The All Progressives Congress (APC) National Chairman, Adams Oshiomhole, has said the people of Kwara State will retire the President of the Senate, Bukola Saraki, from active politics in 2019.
He said this on Monday in Abuja, while speaking with journalists at the end of a meeting of the party`s National Working Committee (NWC).
Mr Oshiomhole stressed that the way the people of Kwara voted in Saturday`s House of Representatives by-election in the state, was an attestation that they were tired of Mr Saraki mismanaging their political life.
He said Kwara people, based on the outcome of the election, had dealt with Mr Saraki a political blow.
This, he noted was the most humiliating since Mr Saraki was the acclaimed leader of the opposition Peoples Democratic Party (PDP) in Kwara State, and had recently led elections in other states.
“Here is a native doctor who was busy going to other states, now unable to heal his own people in his own state, that defeat in Kwara is most outstanding.
“I am sure Saraki would be politically retired by the good people of kwara whom he has mismanaged their economic and political rights over the years.
“I am very excited about that and we think that this is something worth celebrating and we took time to celebrate it today,” Oshiomhole said.
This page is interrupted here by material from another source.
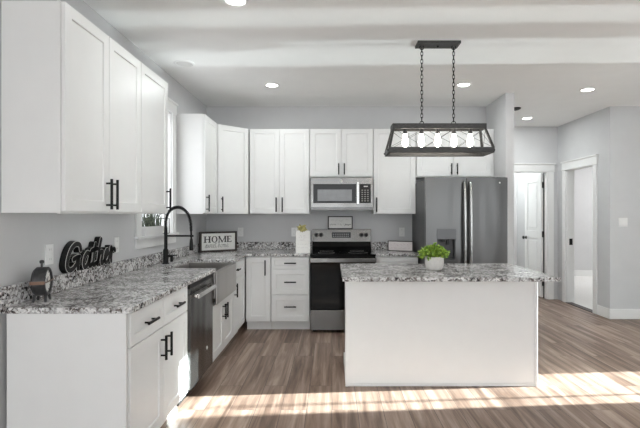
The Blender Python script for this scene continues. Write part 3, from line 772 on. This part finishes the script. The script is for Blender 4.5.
# framed signs
def framed(name, label, loc, rz, wd, ht, fr, dp, mframe, mboard, tilt=0):
    t = thing(name, label, 'sign', loc, rz)
    t.rotation_euler.x = tilt
    m = MB().box(0, fr, 0, dp, 0, ht).box(wd-fr, wd, 0, dp, 0, ht).box(fr, wd-fr, 0, dp, 0, fr).box(fr, wd-fr, 0, dp, ht-fr, ht)
    m.build('frame', mframe, t, bevel=.0015)
    b = MB().box(fr, wd-fr, dp*.35, dp*.9, fr, ht-fr).build('board', mboard, t)
    return t, b
t, b = framed('framed_sign', 'framed home sweet home sign leaning in the counter corner', (-1.60, 5.515, CT1), math.radians(35.5), .48, .25, .022, .035, M['darkwood'], M['paper'])
yb = .035*.35
m = MB()
def serif_letter(m, ch, x, z, wd, h, s, y0, y1):
    bar = lambda a, b, c, d_: m.box(x+a, x+b, y0, y1, z+c, z+d_)
    se = s*.35
    if ch == 'H':
        for c in (.18*wd, .82*wd):
            bar(c-s/2, c+s/2, 0, h); bar(c-s, c+s, 0, se); bar(c-s, c+s, h-se, h)
        bar(.18*wd, .82*wd, h*.47, h*.47+se*1.2)
    elif ch == 'E':
        c = .22*wd; bar(c-s/2, c+s/2, 0, h)
        bar(0, wd*.88, 0, se*1.2); bar(0, wd*.85, h-se*1.2, h); bar(c, wd*.62, h*.5-se/2, h*.5+se/2)
        bar(wd*.8, wd*.88, 0, h*.26); bar(wd*.78, wd*.85, h*.76, h); bar(wd*.56, wd*.62, h*.38, h*.62)
    elif ch == 'M':
        for c, q in ((.12*wd, s*.5), (.88*wd, s)):
            bar(c-q/2, c+q/2, 0, h); bar(c-s*.9, c+s*.9, 0, se); bar(c-s*.9, c+s*.9, h-se, h)
        m.ribbon([(x+.14*wd, z+h-se), (x+.5*wd, z+.06*h)], s*.42, y0, y1); m.ribbon([(x+.86*wd, z+h-se), (x+.5*wd, z+.06*h)], s*.22, y0, y1)
    elif ch == 'O':
        n = 28; out, inn = [], []
        for i in range(n):
            a = 2*PI*i/n; out.append((x+wd/2+wd*.47*math.cos(a), z+h/2+h*.52*math.sin(a))); inn.append((x+wd/2+(wd*.47-s*.95)*math.cos(a), z+h/2+(h*.52-se)*math.sin(a)))
        for i in range(n):
            j = (i+1) % n; q = [out[i], out[j], inn[j], inn[i]]
            m.prism(q, y0, y1, lambda a, b, c: (a, c, b))
x = .052
for ch, wd in (('H', .094), ('O', .088), ('M', .112), ('E', .078)):
    serif_letter(m, ch, x, .115, wd-.006, .078, .018, yb-.0012, yb-.0001); x += wd
m.build('lettering', M['ink'], b)
GL = {
 's': ([[(.0, .05), (.25, .5), (.42, 1.0), (.5, .6), (.45, .15), (.2, 0), (.05, .12)], [(.45, .12), (.62, .05)]], .6),
 'w': ([[(0, .7), (.1, 1), (.15, .5), (.25, .05), (.45, .3), (.55, .95), (.58, .4), (.7, .05), (.9, .4), (.95, 1.0), (1.15, .85)]], 1.15),
 'e': ([[(0, .3), (.35, .55), (.5, .85), (.3, 1.0), (.1, .6), (.15, .12), (.4, 0), (.7, .3)]], .65),
 't': ([[(.35, 1.9), (.22, 1.0), (.15, .25), (.3, 0), (.6, .25)], [(.0, 1.2), (.55, 1.25)]], .6),
 'h': ([[(.0, .1), (.3, 1.2), (.45, 1.9), (.3, 1.9), (.2, 1.0), (.1, 0)], [(.12, .3), (.35, .9), (.52, .95), (.52, .4), (.58, .02), (.85, .3)]], .82),
 'o': ([[(.45, .95), (.15, .8), (.08, .3), (.3, 0), (.55, .3), (.5, .85), (.4, .95), (.85, .75)]], .8),
 'm': ([[(0, .75), (.12, .95), (.14, 0)], [(.14, .4), (.32, .95), (.42, .8), (.42, 0)], [(.42, .4), (.62, .95), (.74, .8), (.74, .15), (.84, 0), (1.0, .25)]], 1.0)}
def script(m, word, x, z, sz, r, y0, y1, gap=.35):
    for ch in word:
        if ch == ' ': x += gap*sz; continue
        st, adv = GL[ch]
        strokes(st, r, y0, y1, m, sz, sz, x, z, 4); x += adv*sz
    return x
m = MB(); script(m, 'sweet home', .065, .052, .042, .0022, yb-.0012, yb-.0001)
m.build('script_lettering', M['inkgrey'], b)

def scribble(m, x0, x1, z, h, r, y, seed):
    rr = random.Random(seed); x = x0; pts = []
    while x < x1:
        pts.append((x, z+rr.choice((0, h*.9, h*.5, h))*rr.uniform(.7, 1))); x += h*rr.uniform(.3, .6)
        if rr.random() < .16 and len(pts) > 2:
            strokes([pts], r, y-.001, y-.0001, m, k=3); pts = []; x += h*.6
    if len(pts) > 1: strokes([pts], r, y-.001, y-.0001, m, k=3)
t, b = framed('framed_sign', 'small black-framed white sign standing on top of the range', (-.055, 5.945, 1.186), 0, .325, .168, .012, .025, M['black'], M['paper'])
m = MB(); yb = .025*.35
scribble(m, .04, .13, .100, .022, .0016, yb, 3); scribble(m, .15, .28, .100, .026, .0016, yb, 5)
m.build('faint_lettering', M['inkfaint'], b)
m = MB(); scribble(m, .03, .15, .050, .020, .0018, yb, 8); scribble(m, .165, .215, .050, .020, .0018, yb, 9)
m.build('script_lettering', M['inkgrey'], b)
m = MB(); strokes([[(.222, .040), (.235, .066), (.248, .052), (.262, .058), (.27, .05), (.285, .062), (.30, .056)]], .0028, yb-.001, yb-.0001).build('bold_script', M['ink'], b)
t, b = framed('framed_sign', 'long low pinkish sign in dark frame beside the refrigerator', (.71, 5.80, CT1), math.radians(-24), .325, .128, .008, .03, M['darkwood'], M['pink'])
m = MB(); yb = .03*.35
for i in range(7): scribble(m, .03+i*.043, .03+i*.043+.03, .068, .026, .0016, yb, 20+i)
scribble(m, .03, .30, .03, .016, .0013, yb, 31)
m.build('faint_lettering', M['inkpink'], b)

# white plaque with a gold flower at its head
t = thing('plaque', 'white lettered plaque topped with a gold-green flower beside the range', 'sign', (-.435, 5.46, CT1))
MB().prism([(0, 0), (.17, 0), (.17, .262), (.085, .27), (0, .262)], .0, .012, lambda a, b, c: (a, c+b*.12, b)).build('board', M['paper'], t, bevel=.001)
MB().box(.03, .14, .012, .075, 0, .01).prism([(.014, .0), (.075, 0), (.036, .17)], .08, .09, lambda a, b, c: (c, a, b)).build('easel', M['paper'], t)
m = MB()
for i, (z, a, b_) in enumerate(((.20, .05, .12), (.175, .035, .135), (.15, .05, .12), (.10, .02, .15), (.06, .02, .15))):
    mm = MB(); scribble(mm, a, b_, z, .012, .0011, 0, 40+i)
    for v in mm.bm.verts: v.co.y += v.co.z*.12
    mm.build('text_line', M['inkpink'] if i < 3 else M['inkfaint'], t)
m.bm.free()
m = MB()
rr = random.Random(4)
fc = Vector((.078, .005, .297))
for i in range(16):
    a = 2*PI*i/16+rr.uniform(-.1, .1); ln = rr.uniform(.05, .085); out = rr.uniform(.01, .035)
    dv = Vector((math.cos(a), 0, math.sin(a)*.75)); sd = Vector((-dv.z, 0, dv.x)).normalized()
    p0 = fc+dv*.006; p1 = fc+dv*ln*.55+Vector((0, -out, 0)); p2 = fc+dv*ln+Vector((0, -out*.6, 0))
    v = [m.bm.verts.new(q) for q in (p0, p1+sd*.014, p2, p1-sd*.014)]; u = [m.bm.verts.new(q.co+Vector((0, .002, 0))) for q in v]
    m.face(v); m.face(u[::-1])
    for k in range(4): m.face([v[k], u[k], u[(k+1) % 4], v[(k+1) % 4]])
m.lathe([(0, .012), (.009, .008), (.012, 0), (.009, -.008), (0, -.012)], 10, (fc.x, fc.y-.016, fc.z))
m.build('flower', M['flower'], t)

# potted plant on the island
t = thing('potted_plant', 'bright green leafy plant in a white pot on the island', 'plant', (.855, 3.80, CT1))
MB().lathe([(0, 0), (.052, 0), (.062, .006), (.072, .03), (.078, .065), (.076, .098), (.072, .112), (.066, .112), (.068, .095), (.066, .09), (0, .09)], 32).build('pot', M['pot'], t, smooth=True)
MB().lathe([(0, .097), (.05, .098), (.0665, .094), (.0665, .0905), (0, .0905)], 24).build('soil', M['soil'], t)
m = MB(); rr = random.Random(11); st = MB()
def leafquad(m, p, d, ln, wd):
    d = d.normalized(); sd = d.cross(Vector((rr.uniform(-1, 1), rr.uniform(-1, 1), rr.uniform(.2, 1)))).normalized(); nn = d.cross(sd)
    q = [p, p+d*ln*.45+sd*wd+nn*wd*.2, p+d*ln, p+d*ln*.45-sd*wd+nn*wd*.2]; mid = m.bm.verts.new(p+d*ln*.45-nn*wd*.15)
    v = [m.bm.verts.new(x) for x in q]
    for k in range(4): m.face([v[k], v[(k+1) % 4], mid])
for i in range(95):
    a = rr.uniform(0, 2*PI); el = rr.uniform(.12, 1.45); R = rr.uniform(.085, .145)
    tip = Vector((math.cos(a)*math.cos(el)*R, math.sin(a)*math.cos(el)*R, .105+math.sin(el)*R*.72+rr.uniform(-.02, .01)))
    p0 = Vector((math.cos(a)*.03, math.sin(a)*.03, .095)); pm = p0.lerp(tip, .5)+Vector((0, 0, .03))
    sp = spline([p0, pm, tip], 4); st.tube(sp, .0012, 4)
    for j in range(2, len(sp)):
        for q in range(2):
            dv = (sp[j]-sp[j-1]).normalized()+Vector((rr.uniform(-1, 1), rr.uniform(-1, 1), rr.uniform(-.5, .9)))*.9
            leafquad(m, sp[j], dv, rr.uniform(.02, .034), rr.uniform(.006, .010))
m.build('foliage', M['leaf'], t); st.build('stems', M['leaf'], t)

# planter and lantern on the window sill
t = thing('planter', 'white rectangular planter of dark grass on the window sill', 'plant', (XL-.002, 4.145, WZ0))
m = MB(); m.frustum((-.04, .04, -.20, .20, 0), (-.048, .048, -.212, .212, .08)); m.build('box', M['trim'], t, bevel=.004)
m = MB(); rr = random.Random(3)
for i in range(210):
    x, y = rr.uniform(-.035, .035), rr.uniform(-.195, .195); h = rr.uniform(.10, .20)
    dx = rr.uniform(-.015, .03); dy = rr.uniform(-.07, .07); wv = rr.uniform(.002, .004); a = rr.uniform(0, PI)
    s = Vector((math.cos(a)*wv, math.sin(a)*wv, 0)); p0 = Vector((x, y, .075)); p1 = Vector((x+dx*.35, y+dy*.35, .075+h*.6)); p2 = Vector((x+dx, y+dy, .075+h))
    v = [m.bm.verts.new(q) for q in (p0-s, p0+s, p1+s*.8, p1-s*.8, p2)]
    m.face([v[0], v[1], v[2], v[3]]); m.face([v[3], v[2], v[4]])
m.build('grass', M['grass'], t)
t = thing('lantern', 'small black wire candle lantern beside the grass planter', 'lantern', (XL-.005, 4.47, WZ0))
m = MB(); q = .045; h = .15
for sx in (-q, q):
    for sy in (-q, q): m.box(sx-.003, sx+.003, sy-.003, sy+.003, 0, h)
for z in (0, h-.006):
    for s in (-q, q): m.box(-q, q, s-.003, s+.003, z, z+.006).box(s-.003, s+.003, -q, q, z, z+.006)
m.tube([(-q, 0, h), (-.025, 0, h+.04), (0, 0, h+.055), (.025, 0, h+.04), (q, 0, h)], .003, 6)
m.build('wire_frame', M['black'], t)
MB().box(-q, q, -q, q, .0001, .004).lathe([(0, .004), (.022, .004), (.022, .07), (0, .07)], 16).build('candle', M['candle'], t)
He added that the APC was proud of the fact that since the assumption of the party`s current NWC which he headed on June 24, it had not lost any major election.
Oshiomhole further added that the party`s victory in Saturday`s by-election in Bauchi, Kastina and Kwara states was a proof that the APC was still the preferred party of Nigerians.
“More outstanding for me and the APC, both the leadership and the membership, is the humiliating defeat that Sen. Bukola Saraki suffered in the hands of Kwara people.
“What the people of Kwara have done to him is that they are going to politically bury him come February next year and he has seen the first warning,” he added.
He, however, said that the APC would not accept a Nigerian variant where a minority party presided over the affairs of the National Assembly, saying that it was not right.